Maamoul: The Easter Sweet Loved by Muslims, Christians, and Jews

Experts debate the origin of the date- or nut-filled pastry, but Middle Eastern believers love the taste and the Good Friday symbolism in its shapes.

The Middle East’s favorite sweet symbolizes Good Friday.

Maamoul is a buttery cookie baked with semolina and stuffed with dates or nuts—usually walnuts or pistachios. Seasoned with a variety of spices, for centuries it has flavored the Easter holiday for Christians, the end of Ramadan for Muslims, and Purim for the Sephardic Jews of Jerusalem.

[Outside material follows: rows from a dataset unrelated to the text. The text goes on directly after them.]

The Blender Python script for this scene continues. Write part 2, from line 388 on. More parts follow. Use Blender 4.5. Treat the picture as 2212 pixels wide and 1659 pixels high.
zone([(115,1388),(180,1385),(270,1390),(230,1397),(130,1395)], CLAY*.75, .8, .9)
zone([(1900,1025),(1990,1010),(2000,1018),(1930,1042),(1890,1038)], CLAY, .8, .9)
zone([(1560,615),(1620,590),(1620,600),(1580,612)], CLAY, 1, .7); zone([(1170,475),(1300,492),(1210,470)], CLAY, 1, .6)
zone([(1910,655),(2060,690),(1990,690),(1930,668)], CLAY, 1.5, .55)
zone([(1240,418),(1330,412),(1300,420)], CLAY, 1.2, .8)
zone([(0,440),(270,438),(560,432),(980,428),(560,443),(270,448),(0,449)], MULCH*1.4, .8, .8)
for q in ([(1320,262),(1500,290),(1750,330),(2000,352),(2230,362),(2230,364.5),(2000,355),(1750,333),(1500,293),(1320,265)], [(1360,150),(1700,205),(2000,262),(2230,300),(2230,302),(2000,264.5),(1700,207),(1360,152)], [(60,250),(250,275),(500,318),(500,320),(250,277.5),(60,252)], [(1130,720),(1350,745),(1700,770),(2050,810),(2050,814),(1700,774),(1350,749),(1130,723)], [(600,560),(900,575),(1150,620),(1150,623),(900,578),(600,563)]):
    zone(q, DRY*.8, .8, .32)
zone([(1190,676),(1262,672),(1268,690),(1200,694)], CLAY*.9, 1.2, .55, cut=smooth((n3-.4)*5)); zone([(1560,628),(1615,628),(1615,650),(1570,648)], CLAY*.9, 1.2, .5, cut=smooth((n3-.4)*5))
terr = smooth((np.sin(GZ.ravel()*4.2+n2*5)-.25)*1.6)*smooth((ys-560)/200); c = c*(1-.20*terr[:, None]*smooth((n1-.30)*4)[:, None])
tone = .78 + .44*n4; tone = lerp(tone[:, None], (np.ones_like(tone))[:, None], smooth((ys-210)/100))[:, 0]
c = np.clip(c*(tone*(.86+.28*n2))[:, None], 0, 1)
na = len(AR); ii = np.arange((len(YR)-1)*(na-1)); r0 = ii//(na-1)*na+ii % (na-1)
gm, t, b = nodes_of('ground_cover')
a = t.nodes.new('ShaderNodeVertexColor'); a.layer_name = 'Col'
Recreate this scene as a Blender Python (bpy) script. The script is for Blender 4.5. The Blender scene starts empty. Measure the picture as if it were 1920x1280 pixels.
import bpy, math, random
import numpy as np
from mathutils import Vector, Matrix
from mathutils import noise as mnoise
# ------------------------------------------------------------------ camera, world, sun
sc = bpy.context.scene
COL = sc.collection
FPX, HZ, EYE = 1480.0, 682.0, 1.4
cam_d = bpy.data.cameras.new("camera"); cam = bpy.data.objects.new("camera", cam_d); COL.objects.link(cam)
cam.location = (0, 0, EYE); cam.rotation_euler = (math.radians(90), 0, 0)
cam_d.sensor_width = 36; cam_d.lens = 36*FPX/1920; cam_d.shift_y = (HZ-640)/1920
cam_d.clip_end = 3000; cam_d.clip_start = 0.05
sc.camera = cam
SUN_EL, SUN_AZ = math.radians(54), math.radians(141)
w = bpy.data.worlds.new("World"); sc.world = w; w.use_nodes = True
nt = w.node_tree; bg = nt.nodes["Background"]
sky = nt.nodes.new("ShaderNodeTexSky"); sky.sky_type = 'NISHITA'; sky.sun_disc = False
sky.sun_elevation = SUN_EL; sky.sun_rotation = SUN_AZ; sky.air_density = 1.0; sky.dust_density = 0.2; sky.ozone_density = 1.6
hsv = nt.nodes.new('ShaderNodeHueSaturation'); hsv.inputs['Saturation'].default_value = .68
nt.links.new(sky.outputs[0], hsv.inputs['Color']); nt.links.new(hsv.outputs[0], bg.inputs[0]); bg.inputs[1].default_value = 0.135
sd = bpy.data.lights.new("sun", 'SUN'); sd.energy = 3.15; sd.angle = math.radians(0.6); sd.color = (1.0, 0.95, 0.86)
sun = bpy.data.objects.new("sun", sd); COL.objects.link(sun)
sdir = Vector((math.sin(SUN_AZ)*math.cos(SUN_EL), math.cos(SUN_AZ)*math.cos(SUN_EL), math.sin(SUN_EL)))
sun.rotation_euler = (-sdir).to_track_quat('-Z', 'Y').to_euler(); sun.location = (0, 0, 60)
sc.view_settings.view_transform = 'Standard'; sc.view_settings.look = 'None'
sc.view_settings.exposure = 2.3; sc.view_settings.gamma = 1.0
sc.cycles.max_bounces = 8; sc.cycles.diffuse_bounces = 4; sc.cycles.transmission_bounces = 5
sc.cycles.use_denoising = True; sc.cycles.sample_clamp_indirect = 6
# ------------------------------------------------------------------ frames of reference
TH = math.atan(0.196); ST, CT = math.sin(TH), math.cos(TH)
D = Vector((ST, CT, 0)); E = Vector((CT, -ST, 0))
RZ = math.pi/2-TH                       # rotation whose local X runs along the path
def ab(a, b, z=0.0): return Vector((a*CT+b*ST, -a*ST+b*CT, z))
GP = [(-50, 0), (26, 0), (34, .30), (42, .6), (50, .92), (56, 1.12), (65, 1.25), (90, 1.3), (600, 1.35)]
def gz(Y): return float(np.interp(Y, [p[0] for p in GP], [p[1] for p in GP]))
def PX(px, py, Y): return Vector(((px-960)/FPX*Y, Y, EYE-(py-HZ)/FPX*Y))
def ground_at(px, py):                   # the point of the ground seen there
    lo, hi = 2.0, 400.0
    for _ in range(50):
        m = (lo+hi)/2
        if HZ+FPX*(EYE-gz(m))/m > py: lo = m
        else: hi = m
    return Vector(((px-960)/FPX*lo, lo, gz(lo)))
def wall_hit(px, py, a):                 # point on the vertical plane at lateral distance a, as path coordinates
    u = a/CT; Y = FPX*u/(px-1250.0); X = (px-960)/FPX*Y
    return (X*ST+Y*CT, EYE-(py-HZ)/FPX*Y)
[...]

Three shapes are common: an elongated oval, a circular ring, and a rounded dome. Patterns are pressed into the dough by tweezer or with a traditional wooden mold, often in the shape of a sunburst and sometimes with a cross.

For Christians, the oval resembles the sponge given to Jesus to drink from. The ring, his crown of thorns. And the dome is shaped like his rock-hewn tomb, sealing its scented treasure within.

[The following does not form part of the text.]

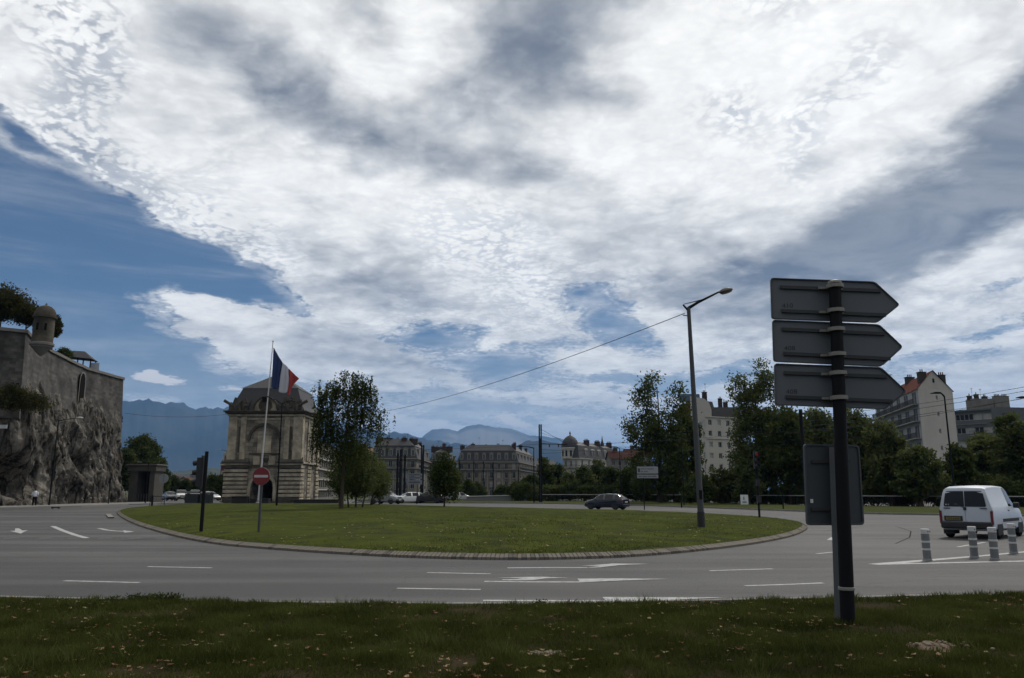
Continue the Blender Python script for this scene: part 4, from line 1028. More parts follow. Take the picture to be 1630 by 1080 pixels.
class Facade:
    """a wall face with real openings; origin at its left foot, x along, -y outward"""
    def __init__(s, root, name, A, B, z0, z1, wins, m, sills=None, bars=1, dp=.22, fm=None):
        A, B = Vector((A[0], A[1], 0)), Vector((B[0], B[1], 0)); s.L = (B - A).length; d = (B - A).normalized(); ang = math.atan2(d.y, d.x)
        s.fr = tag(bpy.data.objects.new(name, None)); s.z0 = z0; s.z1 = z1
        z0 = min(z0, -.05); s.z0 = z0; xs = sorted({0, s.L} | {round(v, 3) for (x, z, w_, h_) in wins for v in (x - w_ / 2, x + w_ / 2)}); zs = sorted({z0, z1} | {round(v, 3) for (x, z, w_, h_) in wins for v in (z, z + h_)})
        q = MB(); idx = {}
        def vid(x, z):
            if (x, z) not in idx: idx[(x, z)] = len(q.v); q.v.append((x, 0, z))
            return idx[(x, z)]
        for a, b in zip(xs, xs[1:]):
            for c, d_ in zip(zs, zs[1:]):
                mx, mz = (a + b) / 2, (c + d_) / 2
                if any(abs(mx - x) < w_ / 2 and z < mz < z + h_ for x, z, w_, h_ in wins): continue
                q.f.append((vid(a, c), vid(b, c), vid(b, d_), vid(a, d_)))
        for x, z, w_, h_ in wins:
            a, b, c, e = x - w_ / 2, x + w_ / 2, z, z + h_; dd = dp + .06
            q.add([(a, 0, c), (b, 0, c), (b, 0, e), (a, 0, e), (a, dd, c), (b, dd, c), (b, dd, e), (a, dd, e)], [(0, 1, 5, 4), (1, 2, 6, 5), (2, 3, 7, 6), (3, 0, 4, 7)])
        bpy.data.objects.remove(s.fr)
        s.o = link(name, q.mesh(name, m, fix=False), root, A, (0, 0, ang)); s.root = root; s.A = A; s.ang = ang; s.d = d
        cache = {}
        for x, z, w_, h_ in wins:
            k = (w_, h_)
            if k not in cache: cache[k] = window_meshes(w_, h_, dp, bars, fm=fm)
            f, p, p2 = cache[k]
            wo = link('window', f, root, A + s.d * x + Vector((0, 0, z)), (0, 0, ang)); link('pane', p2 if random.random() < .24 else p, wo)
    def part(s, name, mb_, m, **k):
        o = mb_.build(name, m, s.root, **k); o.location = s.A; o.rotation_euler = (0, 0, s.ang); return o
    def mpart(s, name, me, x, z, y=0):
        return link(name, me, s.root, s.A + s.d * x + Vector((0, 0, z)) + Vector((s.d.y, -s.d.x, 0)) * y, (0, 0, s.ang))
def balcony_mesh(w_, dep=.8, hgt=1.0, step=.28):
    q = MB().box((0, -dep / 2, -.09), (w_, dep, .16))
    q.box((0, -dep + .04, hgt), (w_, .05, .06)); n_ = int(w_ / step)
    for k in range(n_ + 1): q.box((-w_ / 2 + w_ * k / n_, -dep + .04, hgt / 2), (.04, .04, hgt))
    return q
def balcony(fc, x, z, w_, dep=.8, cache={}):
    k = (round(w_, 2), dep)
    if k not in cache:
        sl = MB().box((0, -dep / 2, -.09), (w_, dep, .16)).mesh('balcony', mat('balcony_slab', (.27, .26, .24), .8)); q = MB(); n_ = max(3, int(w_ / .3))
        q.box((0, -dep + .04, 1.0), (w_, .06, .07))
        for i in range(n_ + 1): q.box((-w_ / 2 + w_ * i / n_, -dep + .04, .5), (.05, .05, .98))
        cache[k] = (sl, q.mesh('railing', M_iron))
    sl, ra_ = cache[k]; o = fc.mpart('balcony', sl, x, z); link('railing', ra_, o); return o
def gridwins(L, cols, z0, fh, rows, w_, h_, m0=None, off=.9):
    m0 = L / cols if m0 is None else m0; st = (L - 2 * (m0 / 2)) / max(1, cols - 1) if cols > 1 else 0
    return [(round(m0 / 2 + st * i, 3), round(z0 + fh * r + off, 3), w_, h_) for r in range(rows) for i in range(cols)]
def chimney(root, x, y, z, w_=1.2, d_=.7, h_=2.0, pots=3, m=None):
    o = MB().box((0, 0, h_ / 2), (w_, d_, h_)).box((0, 0, h_ + .06), (w_ + .2, d_ + .2, .14)).build('chimney', m or mat('chimney_brick', (.06, .042, .035), .9, var=(.035, .028, .025), scale=3), root); o.location = (x, y, z)
    for k in range(pots):
        MB().lathe([(.13, 0), (.10, .5), (.13, .55)], ((k - (pots - 1) / 2) * .38, 0, h_ + .13), 8).build('chimney_pot', mat('clay_pot', (.10, .05, .035), .85), o)
    return o
def antenna(root, x, y, z, h_=1.8):
    q = MB().tube((0, 0, 0), (0, 0, h_), .03, n=5); 
    for k in range(4): q.tube((-.4 + .05 * k, 0, h_ - .12 * k), (.4 - .05 * k, 0, h_ - .12 * k), .018, n=4)
    q.tube((0, -.4, h_ - .2), (0, .4, h_ - .2), .018, n=4)
    o = q.build('antenna', M_iron, root); o.location = (x, y, z); return o
def wp(px, Y, py=780): 
    r = ray(px, py); return Vector((r.x / r.y * Y, Y, 0))
def hz_(py, Y, px=815): return P(px, py, Y).z

M_haus = mat('haussmann_stone', (.23, .20, .165), .9, var=(.12, .105, .085), scale=.35, amt=.8)
M_zinc = mat('mansard_slate', (.026, .026, .030), .8, var=(.042, .041, .044), scale=1.2)
M_zinct = mat('zinc_roof', (.042, .040, .040), .7, var=(.026, .025, .026), scale=.6)
M_grey = mat('grey_render', (.20, .19, .17), .9, var=(.12, .113, .10), scale=.3, amt=.8)
M_white = mat('white_render', (.42, .395, .35), .9, var=(.40, .375, .335), scale=.25, amt=.7)
M_redt = mat('red_tile', (.10, .035, .024), .85, var=(.10, .04, .03), scale=1.2, bump=.3)
M_greyt = mat('grey_tile', (.10, .095, .09), .85, var=(.07, .065, .06), scale=1.2, bump=.3)

def mansard(root, poly, z, h1, inset1, h2, inset2, m1, m2):
    """poly: outline anticlockwise seen from above"""
    n_ = len(poly); c = sum((Vector((*p, 0)) for p in poly), Vector()) / n_
    def ins(d):
        out = []
        for i in range(n_):
            a, b, e = Vector(poly[i - 1]), Vector(poly[i]), Vector(poly[(i + 1) % n_]); d1 = (b - a).normalized(); d2 = (e - b).normalized()
            n1, n2 = Vector((-d1.y, d1.x)), Vector((-d2.y, d2.x)); m_ = (n1 + n2); m_ = m_ / max(.3, m_.length_squared) * 2 * .5 * 2 / 1 if False else m_ / (1 + n1.dot(n2)); out.append(b + m_ * d)
        return out
    p0, p1, p2 = ins(-.3), ins(inset1), ins(inset1 + inset2)
    for i in range(n_):
        j = (i + 1) % n_
        MB().quad((p0[i].x, p0[i].y, z), (p0[j].x, p0[j].y, z), (p1[j].x, p1[j].y, z + h1), (p1[i].x, p1[i].y, z + h1)).build('roof_slope', m1, root)
        MB().quad((p1[i].x, p1[i].y, z + h1 + .02), (p1[j].x, p1[j].y, z + h1 + .02), (p2[j].x, p2[j].y, z + h1 + h2), (p2[i].x, p2[i].y, z + h1 + h2)).build('roof_slope', m2, root)
    MB().quad(*[(p.x, p.y, z + h1 + h2) for p in p2]).build('roof_deck', m2, root)
    return p1
def dormer(fc, x, z, m, w_=1.3, h_=1.9, dep=1.6):
    q = MB(); q.box((0, dep / 2 - .1, h_ / 2), (w_ + .3, dep, h_)).prism([(-w_ / 2 - .3, h_), (w_ / 2 + .3, h_), (w_ / 2 + .1, h_ + .3), (0, h_ + .5), (-w_ / 2 - .1, h_ + .3)], 'y', -.25, dep)
    o = fc.mpart('dormer', q.mesh('dormer', m), x, z, -.15)
    f, p, p2 = window_meshes(w_ - .3, h_ - .4, -.12, 1); wn_ = link('window', f, o, (0, -.06, .2)); 
    pn = MB().quad((-w_ / 2 + .15, -.115, .2), (w_ / 2 - .15, -.115, .2), (w_ / 2 - .15, -.115, h_ - .2), (-w_ / 2 + .15, -.115, h_ - .2)).build('pane', M_glass, o)
    return o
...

“Is that so?” asked Hoda Khoury, a Lebanese mother of three adult children, hard at work preparing the sweet. “That’s nice. That would make maamoul a Christian tradition.”

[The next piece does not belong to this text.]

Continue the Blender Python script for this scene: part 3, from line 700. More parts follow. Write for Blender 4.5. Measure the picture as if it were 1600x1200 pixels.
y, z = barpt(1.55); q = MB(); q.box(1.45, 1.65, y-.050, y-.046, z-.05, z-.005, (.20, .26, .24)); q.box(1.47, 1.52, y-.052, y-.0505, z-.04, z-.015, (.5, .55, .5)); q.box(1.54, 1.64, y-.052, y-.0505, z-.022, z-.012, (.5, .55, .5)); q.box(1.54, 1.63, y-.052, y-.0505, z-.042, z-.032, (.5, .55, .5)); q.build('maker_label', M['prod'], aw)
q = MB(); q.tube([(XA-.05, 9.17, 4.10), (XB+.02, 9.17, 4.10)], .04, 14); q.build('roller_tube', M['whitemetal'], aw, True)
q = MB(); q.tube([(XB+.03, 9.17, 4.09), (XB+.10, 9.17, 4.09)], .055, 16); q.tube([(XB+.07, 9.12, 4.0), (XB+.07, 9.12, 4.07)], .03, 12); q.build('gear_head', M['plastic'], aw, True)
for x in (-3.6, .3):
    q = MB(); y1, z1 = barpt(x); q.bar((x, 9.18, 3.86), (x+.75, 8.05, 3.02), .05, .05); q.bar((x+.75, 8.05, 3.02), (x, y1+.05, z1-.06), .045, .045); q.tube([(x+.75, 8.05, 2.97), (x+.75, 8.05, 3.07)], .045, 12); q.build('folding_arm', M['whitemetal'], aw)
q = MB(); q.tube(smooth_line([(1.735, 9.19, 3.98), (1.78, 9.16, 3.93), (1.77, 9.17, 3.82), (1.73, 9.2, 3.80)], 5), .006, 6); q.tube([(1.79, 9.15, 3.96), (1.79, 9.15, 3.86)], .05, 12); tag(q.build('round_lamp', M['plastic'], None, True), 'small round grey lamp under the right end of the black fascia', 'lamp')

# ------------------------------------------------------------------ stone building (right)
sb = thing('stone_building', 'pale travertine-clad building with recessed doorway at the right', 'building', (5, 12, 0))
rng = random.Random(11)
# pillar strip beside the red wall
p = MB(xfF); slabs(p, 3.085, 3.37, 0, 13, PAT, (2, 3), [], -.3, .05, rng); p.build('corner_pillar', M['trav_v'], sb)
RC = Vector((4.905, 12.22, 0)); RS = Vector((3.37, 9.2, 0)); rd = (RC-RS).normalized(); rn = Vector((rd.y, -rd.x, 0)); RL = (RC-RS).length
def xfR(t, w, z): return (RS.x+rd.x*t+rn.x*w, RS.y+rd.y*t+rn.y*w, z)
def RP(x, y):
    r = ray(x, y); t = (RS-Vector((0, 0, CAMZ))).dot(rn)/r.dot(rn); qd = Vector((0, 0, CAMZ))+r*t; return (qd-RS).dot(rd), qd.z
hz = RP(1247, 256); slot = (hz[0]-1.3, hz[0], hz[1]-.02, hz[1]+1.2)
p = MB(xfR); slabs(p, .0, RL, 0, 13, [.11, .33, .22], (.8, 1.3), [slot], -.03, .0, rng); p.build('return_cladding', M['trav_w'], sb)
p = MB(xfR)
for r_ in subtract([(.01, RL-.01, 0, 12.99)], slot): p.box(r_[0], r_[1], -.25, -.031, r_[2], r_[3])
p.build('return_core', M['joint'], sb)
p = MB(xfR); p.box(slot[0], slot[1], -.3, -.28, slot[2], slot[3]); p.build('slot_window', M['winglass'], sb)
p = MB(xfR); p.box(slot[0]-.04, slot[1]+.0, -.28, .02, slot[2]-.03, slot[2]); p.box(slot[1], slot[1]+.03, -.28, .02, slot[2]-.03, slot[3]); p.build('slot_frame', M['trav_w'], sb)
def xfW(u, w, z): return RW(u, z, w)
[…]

Not all believers know the deeper meaning.

Recipes vary, as do the names. Called kakh in Egypt, kleicha in Iraq, and kombe in southeast Turkey, experts have differing opinions on the cookie’s origin. Many find traces of Pharaonic or Mesopotamian beginnings, some suggesting the imprinted patterns reflect ancient worship of the sun.

Charles Perry, translator of the medieval Baghdad Cookery Book, says maamoul descends from the Persian kulachag, perhaps reflected in the Iraqi name today. Lebanese historian Charles El Hayek suggests the cookie may have originated in the Neolithic period but that the modern sharing of the sweet began in Fatimid Egypt (A.D. 909–1171).

Ultra-modern is the chocolate filling—promoted by Hershey’s Middle East.